§ **Dataset excerpt**:
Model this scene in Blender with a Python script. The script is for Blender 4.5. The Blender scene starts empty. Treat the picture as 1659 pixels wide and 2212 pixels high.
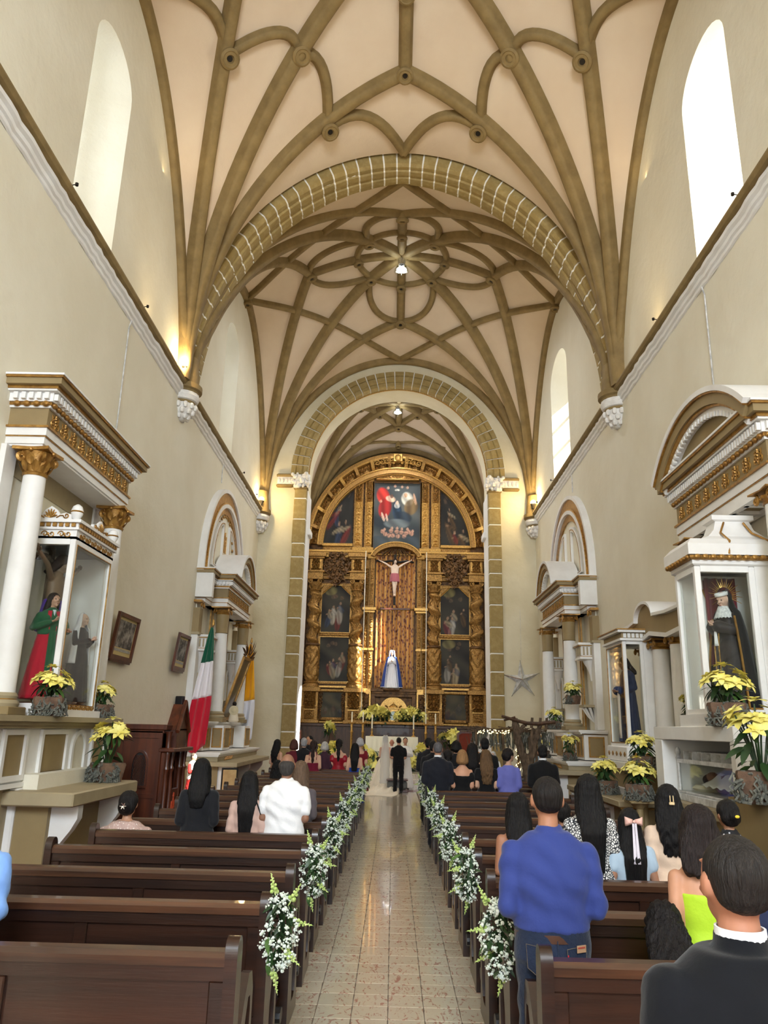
import bpy, bmesh, math, random
import numpy as np
from mathutils import Vector, Matrix, noise
random.seed(7)
PI = math.pi
SC = bpy.context.scene
COL = SC.collection

# ---------------------------------------------------------------- camera
cd = bpy.data.cameras.new('camera')
cd.sensor_fit = 'VERTICAL'; cd.sensor_height = 36.0; cd.lens = 36.0 * 1640 / 2212
cd.clip_start = 0.05; cd.clip_end = 200
cam = bpy.data.objects.new('camera', cd); COL.objects.link(cam)
_f = Vector((19.5, 468.0, 1640.0)).normalized()                 # nave axis seen in the lens
_t = (1640.0 ** 2 + 19.5 ** 2 + 468.0 ** 2) / (468.0 - 0.0185 * 19.5)
_u = Vector((19.5 + 0.0185 * _t, 468.0 - _t, 1640.0)).normalized()
_r = _f.cross(_u)
if _r.x < 0: _r = -_r
_M = Matrix((_r, _f, _u)).transposed()                          # world -> lens (x right, y down, z forward)
_cv = Matrix(((1, 0, 0), (0, -1, 0), (0, 0, -1)))               # to Blender camera axes
cam.matrix_world = Matrix.Translation((0, 0, 1.92)) @ ((_cv @ _M).transposed()).to_4x4()
SC.camera = cam

# ---------------------------------------------------------------- exposure, sky, daylight
SC.view_settings.view_transform = 'Standard'
SC.view_settings.look = 'None'
SC.view_settings.gamma = 1.0
SC.view_settings.use_curve_mapping = False
SC.view_settings.exposure = 0.0
wd = bpy.data.worlds.new('sky'); SC.world = wd; wd.use_nodes = True
wd.node_tree.nodes['Background'].inputs[0].default_value = (0.78, 0.88, 1.0, 1)
wd.node_tree.nodes['Background'].inputs[1].default_value = 1.3

def light(kind, name, loc, energy, color=(1, 1, 1), aim=None, **kw):
    d = bpy.data.lights.new(name, kind); d.energy = energy; d.color = color
    for k, v in kw.items(): setattr(d, k, v)
    o = bpy.data.objects.new(name, d); COL.objects.link(o); o.location = loc
    if aim is not None:
        o.rotation_euler = (Vector(aim) - Vector(loc)).to_track_quat('-Z', 'Y').to_euler()
    return o

light('SUN', 'sun', (40, -20, 42), 38.0, (1.0, 0.93, 0.80), aim=(0, 0, 0), angle=0.009).rotation_euler = \
    Vector((-1.0, 0.62, -1.05)).to_track_quat('-Z', 'Y').to_euler()
# daylight through the choir window and the open main door behind the camera
light('AREA', 'choir_window_daylight', (0, -8.6, 9.0), 2500, (0.80, 0.90, 1.0), aim=(0, 10, 7.5), shape='RECTANGLE', size=5.0, size_y=5.0)
light('AREA', 'main_door_daylight', (0, -8.6, 2.6), 260, (0.88, 0.94, 1.0), aim=(0, 8, 3.0), shape='RECTANGLE', size=3.4, size_y=4.4)
# daylight through the lancet windows of the nave and the chancel
for sx in (-1, 1):
    for wy, we in ((10.3, 66), (20.9, 66)):
        light('AREA', 'window_daylight', (sx * 6.25, wy, 11.4), we * (2.0 if sx > 0 else 0.8), (0.92, 0.96, 1.0), aim=(0, wy, 11.0), shape='RECTANGLE', size=1.0, size_y=3.2)
    light('AREA', 'chancel_window_daylight', (sx * 5.12, 30.3, 11.0), 300, (1.0, 0.97, 0.92), aim=(0, 32.0, 8.0), shape='RECTANGLE', size=1.0, size_y=2.6)

# ---------------------------------------------------------------- materials
def lin(r, g, b):
    f = lambda c: ((c / 255.0) / 12.92) if c <= 10 else (((c / 255.0) + 0.055) / 1.055) ** 2.4
    return (f(r), f(g), f(b), 1.0)

def N(nt, t, **kw):
    n = nt.nodes.new(t)
    for k, v in kw.items(): setattr(n, k, v)
    return n

def mat(name, rgb, rough=0.6, metal=0.0, rgb2=None, scale=3.0, detail=4.0, stretch=(1, 1, 1), bump=0.0, bscale=None,
        kind='noise', lo=0.35, hi=0.65, coat=0.0, emit=0.0, alpha=1.0, per_obj=0.0, spec=0.5, bdist=0.02, sheen=0.0):
    """Principled material; rgb2 is mixed in through a procedural pattern in object space, bump gives fine relief."""
    m = bpy.data.materials.new(name); m.use_nodes = True; nt = m.node_tree
    b = nt.nodes['Principled BSDF']
    b.inputs['Roughness'].default_value = rough; b.inputs['Metallic'].default_value = metal
    b.inputs['Coat Weight'].default_value = coat; b.inputs['Specular IOR Level'].default_value = spec
    b.inputs['Sheen Weight'].default_value = sheen
    b.inputs['Base Color'].default_value = lin(*rgb)
    m.diffuse_color = lin(*rgb)
    tc = N(nt, 'ShaderNodeTexCoord'); mp = N(nt, 'ShaderNodeMapping'); mp.inputs['Scale'].default_value = stretch
    nt.links.new(tc.outputs['Object'], mp.inputs[0])
    if per_obj:
        oj = N(nt, 'ShaderNodeObjectInfo'); sc_ = N(nt, 'ShaderNodeMath', operation='MULTIPLY'); sc_.inputs[1].default_value = 37.0
        nt.links.new(oj.outputs['Random'], sc_.inputs[0]); nt.links.new(sc_.outputs[0], mp.inputs['Location'])
    def pattern(kind, sc):
        if kind == 'voronoi':
            t = N(nt, 'ShaderNodeTexVoronoi'); t.inputs['Scale'].default_value = sc; out = t.outputs['Distance']
        elif kind == 'edge':
            t = N(nt, 'ShaderNodeTexVoronoi', feature='DISTANCE_TO_EDGE'); t.inputs['Scale'].default_value = sc; out = t.outputs['Distance']
        elif kind == 'wave':
            t = N(nt, 'ShaderNodeTexWave'); t.inputs['Scale'].default_value = sc; t.inputs['Distortion'].default_value = 6.0
            t.inputs['Detail'].default_value = 3.0; out = t.outputs['Fac']
        else:
            t = N(nt, 'ShaderNodeTexNoise'); t.inputs['Scale'].default_value = sc; t.inputs['Detail'].default_value = detail
            t.inputs['Roughness'].default_value = 0.6; out = t.outputs['Fac']
        nt.links.new(mp.outputs[0], t.inputs['Vector']); return out
    if rgb2 is not None:
        p = pattern(kind, scale)
        cr = N(nt, 'ShaderNodeValToRGB'); cr.color_ramp.elements[0].position = lo; cr.color_ramp.elements[1].position = hi
        cr.color_ramp.elements[0].color = lin(*rgb); cr.color_ramp.elements[1].color = lin(*rgb2)
        nt.links.new(p, cr.inputs[0]); src = cr.outputs[0]
        if per_obj:
            oi = N(nt, 'ShaderNodeObjectInfo'); hs = N(nt, 'ShaderNodeHueSaturation'); ma = N(nt, 'ShaderNodeMapRange')
            ma.inputs['To Min'].default_value = 1 - per_obj; ma.inputs['To Max'].default_value = 1 + per_obj
            nt.links.new(oi.outputs['Random'], ma.inputs['Value']); nt.links.new(ma.outputs[0], hs.inputs['Value'])
            nt.links.new(src, hs.inputs['Color']); src = hs.outputs[0]
        nt.links.new(src, b.inputs['Base Color'])
        if emit:
            nt.links.new(src, b.inputs['Emission Color'])
    if bump:
        p = pattern(kind if kind in ('wave',) else 'noise', bscale or scale * 4)
        bp = N(nt, 'ShaderNodeBump'); bp.inputs['Strength'].default_value = bump; bp.inputs['Distance'].default_value = bdist
        nt.links.new(p, bp.inputs['Height']); nt.links.new(bp.outputs[0], b.inputs['Normal'])
    if emit:
        b.inputs['Emission Strength'].default_value = emit
        if rgb2 is None: b.inputs['Emission Color'].default_value = lin(*rgb)
    if alpha < 1: b.inputs['Alpha'].default_value = alpha
    return m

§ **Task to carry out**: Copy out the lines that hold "scene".

§ **Reply**:
Model this scene in Blender with a Python script. The script is for Blender 4.5. The Blender scene starts empty. Treat the picture as 1659 pixels wide and 2212 pixels high.
SC = bpy.context.scene